Job: The data below is to be returned in full and exactly.

Stored data:
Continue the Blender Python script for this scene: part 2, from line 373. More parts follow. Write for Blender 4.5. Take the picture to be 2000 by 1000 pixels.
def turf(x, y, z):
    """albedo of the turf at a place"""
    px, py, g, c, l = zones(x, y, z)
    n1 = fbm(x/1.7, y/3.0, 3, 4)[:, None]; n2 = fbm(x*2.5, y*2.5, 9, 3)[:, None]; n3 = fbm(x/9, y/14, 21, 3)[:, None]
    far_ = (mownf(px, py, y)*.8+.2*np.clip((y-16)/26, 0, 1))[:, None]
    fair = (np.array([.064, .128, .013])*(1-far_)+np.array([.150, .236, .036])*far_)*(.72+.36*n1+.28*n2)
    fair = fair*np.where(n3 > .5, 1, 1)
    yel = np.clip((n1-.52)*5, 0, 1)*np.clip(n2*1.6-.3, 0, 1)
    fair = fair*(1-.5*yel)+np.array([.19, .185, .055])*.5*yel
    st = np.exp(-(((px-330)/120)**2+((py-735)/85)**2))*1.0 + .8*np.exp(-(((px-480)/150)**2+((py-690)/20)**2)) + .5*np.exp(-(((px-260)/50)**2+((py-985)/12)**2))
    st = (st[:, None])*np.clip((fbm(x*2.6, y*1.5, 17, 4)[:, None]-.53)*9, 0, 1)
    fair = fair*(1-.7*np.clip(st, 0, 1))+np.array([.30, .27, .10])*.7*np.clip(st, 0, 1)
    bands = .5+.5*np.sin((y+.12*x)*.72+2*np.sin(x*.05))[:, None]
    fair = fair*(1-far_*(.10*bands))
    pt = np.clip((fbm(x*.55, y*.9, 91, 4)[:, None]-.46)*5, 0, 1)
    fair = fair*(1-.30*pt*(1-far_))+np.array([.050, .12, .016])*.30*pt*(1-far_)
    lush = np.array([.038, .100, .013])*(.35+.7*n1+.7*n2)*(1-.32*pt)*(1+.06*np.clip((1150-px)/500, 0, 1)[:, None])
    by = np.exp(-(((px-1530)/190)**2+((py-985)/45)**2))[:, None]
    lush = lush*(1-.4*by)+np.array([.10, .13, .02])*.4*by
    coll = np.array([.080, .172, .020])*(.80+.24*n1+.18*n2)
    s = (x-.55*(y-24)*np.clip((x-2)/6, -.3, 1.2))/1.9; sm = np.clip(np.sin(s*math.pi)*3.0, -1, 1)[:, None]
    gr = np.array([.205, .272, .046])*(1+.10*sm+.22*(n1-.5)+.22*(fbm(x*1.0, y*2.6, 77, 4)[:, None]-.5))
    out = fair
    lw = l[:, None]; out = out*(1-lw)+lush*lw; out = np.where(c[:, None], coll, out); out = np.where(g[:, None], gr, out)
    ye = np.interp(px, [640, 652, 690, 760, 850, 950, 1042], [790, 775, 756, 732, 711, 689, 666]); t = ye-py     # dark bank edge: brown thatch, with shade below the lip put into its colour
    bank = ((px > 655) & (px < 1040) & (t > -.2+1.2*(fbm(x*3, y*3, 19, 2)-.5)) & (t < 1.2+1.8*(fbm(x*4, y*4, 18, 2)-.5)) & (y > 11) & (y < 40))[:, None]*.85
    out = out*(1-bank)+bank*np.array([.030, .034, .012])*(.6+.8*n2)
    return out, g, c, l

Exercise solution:
Continue the Blender Python script for this scene: part 2, from line 373. More parts follow. Write for Blender 4.5. Take the picture to be 2000 by 1000 pixels.
def turf(x, y, z):
    """albedo of the turf at a place"""
    px, py, g, c, l = zones(x, y, z)
    n1 = fbm(x/1.7, y/3.0, 3, 4)[:, None]; n2 = fbm(x*2.5, y*2.5, 9, 3)[:, None]; n3 = fbm(x/9, y/14, 21, 3)[:, None]
    far_ = (mownf(px, py, y)*.8+.2*np.clip((y-16)/26, 0, 1))[:, None]
    fair = (np.array([.064, .128, .013])*(1-far_)+np.array([.150, .236, .036])*far_)*(.72+.36*n1+.28*n2)
    fair = fair*np.where(n3 > .5, 1, 1)
    yel = np.clip((n1-.52)*5, 0, 1)*np.clip(n2*1.6-.3, 0, 1)
    fair = fair*(1-.5*yel)+np.array([.19, .185, .055])*.5*yel
    st = np.exp(-(((px-330)/120)**2+((py-735)/85)**2))*1.0 + .8*np.exp(-(((px-480)/150)**2+((py-690)/20)**2)) + .5*np.exp(-(((px-260)/50)**2+((py-985)/12)**2))
    st = (st[:, None])*np.clip((fbm(x*2.6, y*1.5, 17, 4)[:, None]-.53)*9, 0, 1)
    fair = fair*(1-.7*np.clip(st, 0, 1))+np.array([.30, .27, .10])*.7*np.clip(st, 0, 1)
    bands = .5+.5*np.sin((y+.12*x)*.72+2*np.sin(x*.05))[:, None]
    fair = fair*(1-far_*(.10*bands))
    pt = np.clip((fbm(x*.55, y*.9, 91, 4)[:, None]-.46)*5, 0, 1)
    fair = fair*(1-.30*pt*(1-far_))+np.array([.050, .12, .016])*.30*pt*(1-far_)
    lush = np.array([.038, .100, .013])*(.35+.7*n1+.7*n2)*(1-.32*pt)*(1+.06*np.clip((1150-px)/500, 0, 1)[:, None])
    by = np.exp(-(((px-1530)/190)**2+((py-985)/45)**2))[:, None]
    lush = lush*(1-.4*by)+np.array([.10, .13, .02])*.4*by
    coll = np.array([.080, .172, .020])*(.80+.24*n1+.18*n2)
    s = (x-.55*(y-24)*np.clip((x-2)/6, -.3, 1.2))/1.9; sm = np.clip(np.sin(s*math.pi)*3.0, -1, 1)[:, None]
    gr = np.array([.205, .272, .046])*(1+.10*sm+.22*(n1-.5)+.22*(fbm(x*1.0, y*2.6, 77, 4)[:, None]-.5))
    out = fair
    lw = l[:, None]; out = out*(1-lw)+lush*lw; out = np.where(c[:, None], coll, out); out = np.where(g[:, None], gr, out)
    ye = np.interp(px, [640, 652, 690, 760, 850, 950, 1042], [790, 775, 756, 732, 711, 689, 666]); t = ye-py     # dark bank edge: brown thatch, with shade below the lip put into its colour
    bank = ((px > 655) & (px < 1040) & (t > -.2+1.2*(fbm(x*3, y*3, 19, 2)-.5)) & (t < 1.2+1.8*(fbm(x*4, y*4, 18, 2)-.5)) & (y > 11) & (y < 40))[:, None]*.85
    out = out*(1-bank)+bank*np.array([.030, .034, .012])*(.6+.8*n2)
    return out, g, c, l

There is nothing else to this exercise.